Étant une personne formidable et bourrée de qualités, il est évident que je me devais, dès mon plus jeune âge, de développer un apparent défaut, histoire de mettre un peu d’humanité à ma divinité (merci à ce romantique garçon qui m’a jadis écrit cette ligne).
Bien entendu, être ponctuelle ou fiable sont des qualités on-ne-peut-plus drabes tout comme être perfectionniste est un défaut à la con sans doute inventé par des étudiants en droit à la recherche d’un stage qui leur permettra de travailler 80 heures par semaine et enfin avoir, pour la première fois de leur vie, l’impression d’exister [fin du commentaire éditorial du jour]. Moi, en place et lieu de qualités ou de défauts à endormir n’importe quel insomniaque, j’ai plutôt opté pour un osti de caractère de cochon, ce qui me permet de passer le tiers de ma vie à m’obstiner pour mettre du beurre sur ma table et de passer un autre tiers de ma vie à m’obstiner avec mes amis pour le simple plaisir de la chose. L’autre tiers de ma vie, ça, hé bien… c’est ça.
Le pire défaut à mon avis n’est pas d’avoir un mauvais caractère mais plutôt de ne pas l’utiliser efficacement. Afin de faire passer toute cette rage et cette rancune qui m’habitent, j’ai appris avec les années qu’il était nécessaire de se trouver un bouc émissaire qui se ferait un plaisir d’absorber toute votre colère dès qu’un surplus se ferait sentir. Cette merveilleuse stratégie vous permettra d’épargner votre douce moitié, vos amis et votre famille qui se feront un plaisir de partager les rares moments où, en tant que caractériel, vous accrochez un sourire à votre visage.
Le plus souvent qu’autrement, le bouc émissaire se manifeste par lui-même, ce qui vous évite d’éplucher les petites annonces de Réseau contact à la recherche de celui-ci. Il sonne à votre porte, vous appelle ou vous écrit pour vous demander, que dis-je, vous supplier de le haïr de toute vos forces.

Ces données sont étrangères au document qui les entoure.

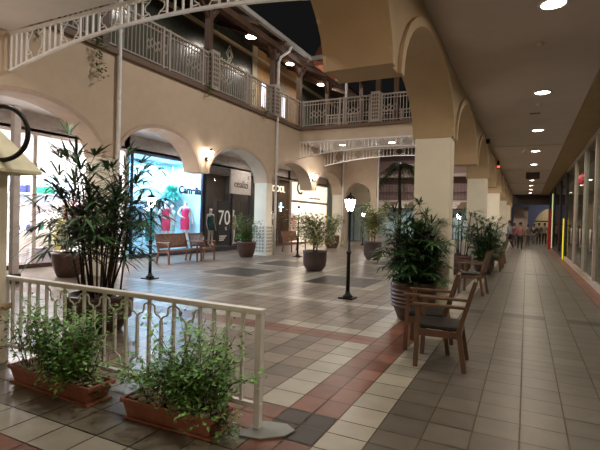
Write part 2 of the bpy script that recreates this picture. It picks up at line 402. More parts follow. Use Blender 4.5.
text('c', 'sign_emblem', .36, mat('grey_letters', (.12, .1, .1), .4), s2, (.21, .62, 3.55), (PI/2, 0, PI/2), .01)
ps = MB(); ps.box((.06, -1.62, .3), (.075, -.72, 2.3)); ps.build('poster', mat('poster_black', (.02, .02, .022), .5), s2)
text('70', 'poster_number', .95, white_m, s2, (.085, -1.17, 1.5), (PI/2, 0, PI/2), .004)
text('%', 'poster_sign', .22, white_m, s2, (.085, -1.02, 1.02), (PI/2, 0, PI/2), .004)
pl = MB()
for i in range(3): pl.box((.078, -1.5, .66-.09*i), (.082, -.95-.1*i, .7-.09*i))
pl.build('poster_small_print', white_m, s2)
s3 = shopfront('dark brown shop front with pale capital letters over its door', 21.0, 23.5, dk2_w, [22.1], sill=.1, w=.1)
text('OOOL', 'sign_lettering', .5, mat('cream_letters', (.9, .78, .6), .4, emit=(1, .8, .6), estr=1.2), s3, (.1, -.1, 3.2), (PI/2, 0, PI/2), .02)
cr = MB(); cr.bar((.1, .2, 1.95), (.1, .2, 2.45), .12, .04); cr.bar((.1, -.03, 2.2), (.1, .43, 2.2), .12, .04); cr.build('lit_cross', mat('cross_lit', (.5, .8, 1), emit=(.55, .8, 1), estr=4), s3)
s4 = shopfront('brightly lit white shop front with a large dark letter C above its window', 23.65, 29.2, mat('beige_frame', (.6, .48, .36), .5), [], sill=.12, w=.12)
tr = MB(); tr.box((0, -2.7, 2.55), (.12, 2.7, 2.68)); tr.build('transom', mat('frame_grey', (.3, .27, .26), .4), s4)
fa = MB(); fa.box((.055, -2.6, 2.68), (.07, 2.6, 3.75)); fa.build('lit_fascia', mat('lit_white_sign', (.9, .85, .75), emit=(1, .9, .72), estr=1.0), s4)
text('C', 'sign_letter', 1.15, black_m, s4, (.09, -1.62, 3.42), (PI/2, 0, PI/2), .02)
dl = MB()
for i in range(8): dl.box((.075, -.2+.22*i, 2.86), (.085, -.06+.22*i, 2.96))
dl.build('small_lettering', black_m, s4)
# upper gallery sign
us = thing('upper_shop_sign', 'pale diamond emblem with small capitals on the dark upper shop wall', 'sign', (-12.78, 17.6, 8.75))
d = MB(); 
for r, q in ((.42, .3), (.24, .14)):
    for a in range(4):
        t0, t1 = PI/2*a, PI/2*(a+1)
        d.bar((0, r*.62*math.cos(t0), .5+r*math.sin(t0)), (0, r*.62*math.cos(t1), .5+r*math.sin(t1)), .035, .03)
grm = mat('sign_silver', (.5, .47, .4), .4)
d.build('emblem', grm, us); text('MALBORE', 'lettering', .42, grm, us, (0, .3, .0), (PI/2, 0, PI/2), .01)
for k, (y, z0, z1) in enumerate(((20.65, 7.5, 8.75), (22.9, 7.4, 8.6))):
    t = MB(); t.box((0, -.2, z0), (.06, .2, z1)); t.box((.0, -.26, z0-.06), (.04, .26, z1+.06), 1)
    o = t.build('lit_display', [mat('display_lit', (.9, .9, 1), emit=(.92, .9, 1), estr=1.6), steel]); o.location = (-12.79, y, 0)
    tag(o, ['lit white panel behind the upper railing, left one of the two', 'lit white panel behind the upper railing, right one beside the drainpipe'][k], 'display', 'lit panels on the upper gallery wall')
# ------------------------------------------------------------ far second court facade
mb = MB()
pale = mat('pale_glass_front', (.38, .52, .55), .4)
Y = 45
mb.box((-20, Y, 0), (-1.79, Y+.2, 2.8), 0); mb.box((-20, Y+1.5, 2.8), (-1.79, Y+1.6, 9), 1); mb.box((-20, Y, 5.95), (-1.79, Y+.25, 6.25), 2); mb.box((-20, Y, 3.5), (-1.79, Y+1.5, 3.66), 2)
mb.box((-20, Y+.0, 6.25), (-1.79, Y+.1, 7.6), 1)
for i in range(10): mb.box((-19+i*1.8, Y-.06, 0), (-18.9+i*1.8, Y-.005, 2.8), 2)
mb.bar((-11, Y-.1, 6.2), (-9, Y-.1, 8.4), .25, .1, 2); mb.bar((-10.6, Y-.1, 6.2), (-8.6, Y-.1, 8.4), .1, .1, 2)
struct('wall_second_court', mb, [pale, mat('dusky_wall', (.3, .2, .18), .7), mat('ledge_beige', (.5, .42, .36), .7)])
aw = thing('striped_awning', 'brown and cream striped awning across the far second court', 'awning', (-11, Y, 0))
for k in range(2):
    a = MB()
    for i in range(12):
        if i % 2 == k:
            x = -6.6+i*1.2; a.add([(x, -.0, 3.5), (x+1.2, 0, 3.5), (x+.9, -.9, 2.9), (x-.3, -.9, 2.9), (x, 0, 3.44), (x+1.2, 0, 3.44), (x+.9, -.9, 2.84), (x-.3, -.9, 2.84)], [(0,3,2,1),(4,5,6,7),(3,7,6,2),(0,1,5,4),(0,4,7,3),(1,2,6,5)])
    a.build('awning_stripe', [mat('awning_brown', (.2, .12, .08), .8), mat('awning_cream', (.6, .54, .48), .8)][k], aw)
# ------------------------------------------------------------ railings
def railing(label, L, hgt, loc, rz, posts, mt=rail_m, sp=.135):
    t = thing('balcony_railing', label, 'railing', loc, rz)
    r = MB(); r.box((0, -.035, hgt-.06), (L, .035, hgt)); r.box((0, -.02, hgt-.2), (L, .02, hgt-.17)); r.build('top_rail', mt, t)
    r = MB(); r.box((0, -.025, .08), (L, .025, .12)); r.build('bottom_rail', mt, t)
    b = MB(); n = int(L/sp); bar0 = MB(); bar0.box((-.014, -.014, .1), (.014, .014, hgt-.05)); bar0 = bar0.build('baluster', mt, t)
    for i in range(n+1):
        x = i*L/n
        if i == 0: bar0.location = (0, 0, 0)
        else: dup(bar0, (x, 0, 0), parent=t)
        ph = i % 12
        if 3 <= ph < 9 and i < n:      # diamond motifs
            x2 = (i+1)*L/n; zm = .55 if ph % 2 else .62
            for z in (zm, ):
                for sg in (-1, 1): b.bar((x, 0, z), ((x+x2)/2, 0, z+sg*.14), .02); b.bar(((x+x2)/2, 0, z+sg*.14), (x2, 0, z), .02)
    tag(b.build('diamond_pattern', mt, t), kind='stuff')
    for x in posts:
        p = MB(); p.box((x-.04, -.04, 0), (x+.04, .04, hgt+.02)); p.build('post', mt, t)
    return t
railing('long left upper gallery railing with dense pale balusters', 13.3, 1.22, (-9.68, 5.75, 5.86), PI/2, [.04, 2.2, 4.3, 4.55, 6.1, 8.7, 8.95, 10.6, 12.0, 13.25])
railing('far bridge railing facing the court with pale balusters', 7.8, 1.22, (-9.6, 19.08, 5.86), 0, [.04, 1.9, 2.1, 3.3, 3.85, 5.6, 7.7])
railing('rear railing of the far bridge seen through the front one', 7.8, 1.2, (-9.6, 21.9, 5.86), 0, [.04, 2, 4, 6, 7.7])
railing('distant railing above the striped awning in the second court', 15, 1.6, (-17, Y-.05, 3.67), 0, [.05, 3, 6, 9, 12, 14.9], mt=mat('dark_rail', (.1, .08, .075), .5), sp=.3)
def lattice_post(loc, label):
    t = thing('lattice_pedestal', label, 'pedestal', loc, group='lattice pedestals on the upper floor')
    b = MB(); b.box((-.2, -.2, 0), (.2, .2, 1.3)); b.build('pedestal', rail_m, t)
    l = MB(); 
    dk = mat('lattice_gap', (.1, .07, .05), .7)
    for i in range(3):
        for j in range(7):
            for (ax, s_) in ((0, -1), (1, 1)):
                u = -.13+.1*i; z = .12+j*.16
                if ax == 0: l.box((u, -.205, z), (u+.065, -.2, z+.11))
                else: l.box((.2, u, z), (.205, u+.065, z+.11))
    l.build('lattice_openings', dk, t)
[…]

Mon bouc émissaire à moi s’est pointé le bout du nez pour la première fois en 2003. Il m’a d’abord téléphoné pour m’annoncer me faire croire que j’étais l’heureuse gagnante d’un téléphone cellulaire pour ensuite me rendre visite pour me donner le fameux téléphone et me faire signer un contrat de douze millions d’années avec afficheur – boîte vocale – trois cent options et dix mille minutes par mois.
Ma vie a alors basculé. Je venais de trouver en Rogers, l’homme qui allait me permettre d’utiliser efficacement mon fort tempérament, exhiber gratuitement tout mon mécontentement et me chicaner périodiquement pour des peanuts. Alors que je viens de passer (encore!) 10 minutes au téléphone avec un représentant de mon ami Rogers, je tenais du plus profond de mon cœur, à le remercier, au nom de tout mon entourage, pour toute cette rage désamorcée. Merci Rogers.
P.S. Pour tout les sensibles de ce monde qui aurait envie de plaindre les pauvres représentants du Service à la clientèle de mon ami Rogers, qui sont sous-payés et qui se font bassement engueuler par moi quand j’ai des frais administratifs de 25,00$ qui apparaissent sans raison sur ma facture, il faut vous rappeler mes amis que je suis une déesse directement descendue du ciel pour tous les proches de ces caractériels, étant sans doute moi-même la bouc émissaire de ces représentants.